Focusing only on the shared screen, we should then prefer to use Firefox over the desktop app. You get more space and nothing hiding any of the important bits. However, if you need to also use the chat, then this may not be the best option. (We tend to not use the chat but a shared document instead). Additionally, you could even get more space hiding some bits from the firefox bar that you may not need.
How does this look in the Windows world?
In windows, the first browser I tried was Chrome, and to my surprised, it was different from Firefox on Linux. A popup appeared with the great news when you connect saying that you’ve got now a gallery/images view on Chrome! 🤦 That would have been awesome if it would let you choose which view you’d like. But it doesn’t!
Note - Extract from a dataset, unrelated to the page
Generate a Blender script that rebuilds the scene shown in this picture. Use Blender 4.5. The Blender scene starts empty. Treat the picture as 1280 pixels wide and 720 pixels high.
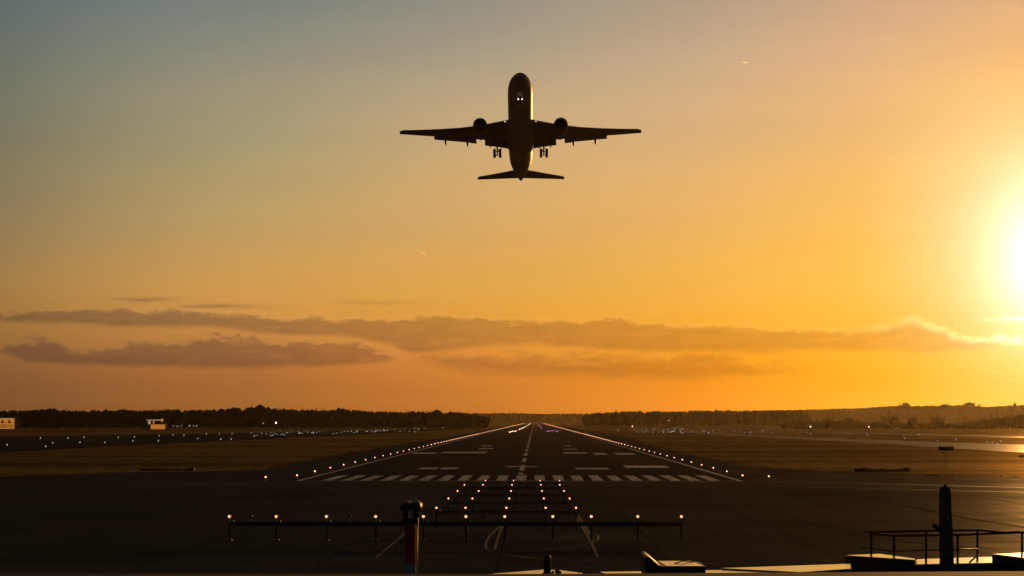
import bpy, math, random
from mathutils import Vector, Matrix, Euler
random.seed(7)
R = math.radians
sc = bpy.context.scene
col = sc.collection

# ------------------------------------------------------------------ camera
F = 2400.0                      # focal length in pixels of a 1280 wide frame
CAM = Vector((1.58, 0.0, 6.13))
cd = bpy.data.cameras.new('camera'); cam = bpy.data.objects.new('camera', cd); col.objects.link(cam)
cd.sensor_width = 36; cd.lens = 36 * F / 1280; cd.clip_start = 0.1; cd.clip_end = 60000
cam.location = CAM
cam.rotation_euler = Euler((R(90 + 3.964), 0, math.atan(28 / F)), 'XYZ')
sc.camera = cam
CM = cam.rotation_euler.to_matrix()

def ray(x, y):
    return CM @ Vector(((x - 640) / F, -(y - 360) / F, -1))
def P(x, y, D):
    "world point seen at photo pixel x,y standing D metres down the runway"
    r = ray(x, y); return CAM + r * (D / r.y)
def G(x, y, z=0.0):
    "ground point at photo pixel x,y"
    r = ray(x, y); return CAM + r * ((z - CAM.z) / r.z)

# ------------------------------------------------------------------ sun and sky
SUN_AZ, SUN_EL = R(15.3), R(4.6)
sdir = Vector((math.sin(SUN_AZ) * math.cos(SUN_EL), math.cos(SUN_AZ) * math.cos(SUN_EL), math.sin(SUN_EL)))
sl = bpy.data.lights.new('sun', 'SUN'); sl.energy = 2.0; sl.angle = R(0.6); sl.color = (1.0, 0.48, 0.12)
so = bpy.data.objects.new('sun', sl); col.objects.link(so)
so.rotation_euler = (-sdir).to_track_quat('-Z', 'Y').to_euler(); so.location = (60, 200, 60)

sc.view_settings.view_transform = 'Standard'; sc.view_settings.look = 'None'
sc.view_settings.exposure = 0.0; sc.view_settings.gamma = 1.0
sc.view_settings.use_curve_mapping = False

def lin(c):
    o = []
    for v in c[:3]:
        v = v / 255.0
        o.append(v / 12.92 if v <= 0.04045 else ((v + 0.055) / 1.055) ** 2.4)
    return (o[0], o[1], o[2], 1.0)

class NT:
    "small helper for building node trees"
    def __init__(s, tree): s.t = tree; s.n = tree.nodes; s.l = tree.links
    def new(s, typ, **kw):
        n = s.n.new(typ)
        for k, v in kw.items(): setattr(n, k, v)
        return n
    def put(s, sock, v):
        if hasattr(v, 'links') or isinstance(v, bpy.types.NodeSocket): s.l.new(v, sock)
        else: sock.default_value = v
    def m(s, op, a, b=0.0, c=None, clamp=False):
        n = s.new('ShaderNodeMath', operation=op, use_clamp=clamp)
        s.put(n.inputs[0], a); s.put(n.inputs[1], b)
        if c is not None: s.put(n.inputs[2], c)
        return n.outputs[0]
    def vm(s, op, a, b):
        n = s.new('ShaderNodeVectorMath', operation=op); s.put(n.inputs[0], a); s.put(n.inputs[1], b); return n.outputs[0]
    def rng(s, v, a, b, c=0.0, d=1.0, mode='SMOOTHSTEP'):
        n = s.new('ShaderNodeMapRange', interpolation_type=mode, clamp=True) if mode == 'LINEAR' else s.new('ShaderNodeMapRange', interpolation_type=mode)
        s.put(n.inputs[0], v); n.inputs[1].default_value = a; n.inputs[2].default_value = b
        n.inputs[3].default_value = c; n.inputs[4].default_value = d
        return n.outputs[0]
    def mix(s, f, a, b, blend='MIX'):
        n = s.new('ShaderNodeMix', data_type='RGBA', blend_type=blend)
        s.put(n.inputs[0], f); s.put(n.inputs[6], a); s.put(n.inputs[7], b); return n.outputs[2]
    def xyz(s, x, y, z=0.0):
        n = s.new('ShaderNodeCombineXYZ'); s.put(n.inputs[0], x); s.put(n.inputs[1], y); s.put(n.inputs[2], z); return n.outputs[0]
    def noise(s, vec, scale=1.0, detail=4.0, rough=0.55, dist=0.0):
        n = s.new('ShaderNodeTexNoise'); s.put(n.inputs['Vector'], vec)
        n.inputs['Scale'].default_value = scale; n.inputs['Detail'].default_value = detail
        n.inputs['Roughness'].default_value = rough; n.inputs['Distortion'].default_value = dist
        return n.outputs[0]
    def ramp(s, v, stops, interp='LINEAR'):
        n = s.new('ShaderNodeValToRGB'); r = n.color_ramp; r.interpolation = interp
        e = r.elements
        e[0].position, e[0].color = stops[0]; e[1].position, e[1].color = stops[-1]
        for p, c in stops[1:-1]:
            q = e.new(p); q.color = c
        s.put(n.inputs[0], v); return n.outputs[0]
    def curve(s, v, pts):
        n = s.new('ShaderNodeFloatCurve'); cu = n.mapping.curves[0]
        cu.points[0].location = pts[0]; cu.points[1].location = pts[-1]
        for p in pts[1:-1]: cu.points.new(*p)
        n.mapping.use_clip = False; n.mapping.update(); s.put(n.inputs[1], v); return n.outputs[0]

w = bpy.data.worlds.new('World'); sc.world = w; w.use_nodes = True
T = NT(w.node_tree); T.n.clear()
tc = T.new('ShaderNodeTexCoord'); sep = T.new('ShaderNodeSeparateXYZ'); T.l.new(tc.outputs['Generated'], sep.inputs[0])
DX, DY, DZ = sep.outputs
AZ = T.m('ARCTAN2', DX, DY); EL = T.m('ARCSINE', DZ)
# sky angles: U grows with azimuth and V falls with elevation, 2400 units to the radian
U = T.m('MULTIPLY_ADD', AZ, F, 668.0); V = T.m('MULTIPLY_ADD', EL, -F, 526.3)
cols = [
 (20,   [(104,119,118),(124,129,113),(142,133,103),(165,138,92),(180,134,72),(160,108,58),(128,82,46)]),
 (320,  [(122,131,123),(154,146,122),(172,155,112),(194,156,95),(208,150,75),(182,117,60),(152,94,42)]),
 (600,  [(150,145,131),(180,161,130),(206,169,116),(217,167,96),(226,162,68),(216,136,54),(184,108,40)]),
 (870,  [(180,159,134),(205,172,132),(223,177,117),(236,178,92),(242,174,66),(240,153,36),(226,128,20)]),
 (1070, [(207,169,135),(228,180,128),(240,186,108),(252,190,85),(255,190,68),(254,172,28),(250,160,8)]),
 (1260, [(225,175,130),(245,190,115),(252,208,120),(255,215,125),(255,212,105),(255,200,42),(255,180,8)]),
]
ys = [0, 100, 200, 300, 380, 450, 512]
v01 = T.m('DIVIDE', T.m('ADD', V, 60.0), 600.0, clamp=True)
sky = None
for i, (x, cs) in enumerate(cols):
    r = T.ramp(v01, [((y + 60) / 600.0, lin(c)) for y, c in zip(ys, cs)], 'CARDINAL')
    sky = r if sky is None else T.mix(T.rng(U, cols[i - 1][0], x, mode='LINEAR'), sky, r)
# faint streaks of thin high cloud
stv = T.xyz(T.m('DIVIDE', U, 420.0), T.m('DIVIDE', V, 46.0))
st = T.noise(stv, 1.0, 4, 0.55, 0.4)
sky = T.mix(1.0, sky, T.ramp(st, [(0.25, (0.97, 0.97, 0.975, 1)), (0.75, (1.03, 1.025, 1.02, 1))]), 'MULTIPLY')
# glow round the sun
SU, SV = 668 + F * SUN_AZ, 526.3 - F * SUN_EL
du = T.m('SUBTRACT', U, SU); dv = T.m('SUBTRACT', V, SV)
dist = T.m('SQRT', T.m('ADD', T.m('MULTIPLY', du, du), T.m('MULTIPLY', T.m('MULTIPLY', dv, dv), 0.72)))
g1 = T.m('EXPONENT', T.m('MULTIPLY', T.m('POWER', T.m('DIVIDE', dist, 68.0), 2.0), -1.0))
g2 = T.m('EXPONENT', T.m('DIVIDE', dist, -50.0))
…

With Firefox, however, you can still get the floating window for the webcams, but the area is not that different! The desktop app being ~5% larger. Though, the bottom menu bar will still hide part of the shared screen.
Multiple screens
If you’ve got more than one screen then you haven’t got many problems with space, right? However, there’s a nice feature of zoom that you can enable when using multiple screens, enabling dual monitors. This separates the zoom application into two windows, one for the bits being shared, and another where you can see the webcam of the participants.
This is the best of all the options! You get the zoom menu bar on the participants’ view, not hiding any of the content! Sadly, you need to have two screens… or do you? There’s some trickery we can do to our computers to make zoom believe that there are multiple screens and make this view available. However, this is not something I can ask my learners to set up before a class or a workshop. If you start zoom with a second screen connected, then I believe zoom keeps believing that you have that set up for the following calls. (Though it seems absurd that you find in such a situation, this trick has helped me many times where I can steal my girlfriend’s second monitor to start zoom and return it to her afterwards).
Final thoughts
First of all, I need to tell my students to disable the “enter full screen when a participant shares screen” option. This will at least let them place the window whenever they want.
Secondly, I need to test and re-test every time before teaching. In my last post, I explained why I had to use OBS. That worked fine for the teaching I needed to do in that time which didn’t require live-coding. However, when trying to use OBS to share only half of my screen I found a different problem. Since Zoom believes it’s your webcam that gets transmitted, Zoom keeps a webcam ratio on the screen, instead of what you normally get from a screen share, defeating the point of sharing half of the screen.
This time I went to “fix” zoom on my machine, and I did it by trying different versions you can install in Linux. The one that worked on my machine (Archlinux with Gnome over Wayland) was using flatpak. Or so I thought. I run all these tests, took lots of screenshots to share with my learners the optimal way to connect. During these tests I had noticed that my mouse pointer was not seen at all, but that was not new, I had to be more specific with my language. However, when I started teaching, I got one of the attendees saying “the screen is not changing”… 😱 Panic moment again! Zoom was not streaming my screen to the participants. Or well, it was, but only when I was hovering the mouse over the screen share bar that zoom creates. This meant I had to type and move the mouse every couple of seconds and made the flow of the workshop not as smooth as I would have liked it. Updating zoom again a couple of days later (from 5.6.1 to 5.7.xxx) seems to have fixed that issue on my latest tests.
If that was not enough, one of the attendees that tried to follow my indications to use Firefox on the university desktop couldn’t get the sound working, whereas the zoom app worked fine. Maybe I’ll design a flowchart before the next academic year starts so the students could get the most optimal setup with a less confusing set of instructions.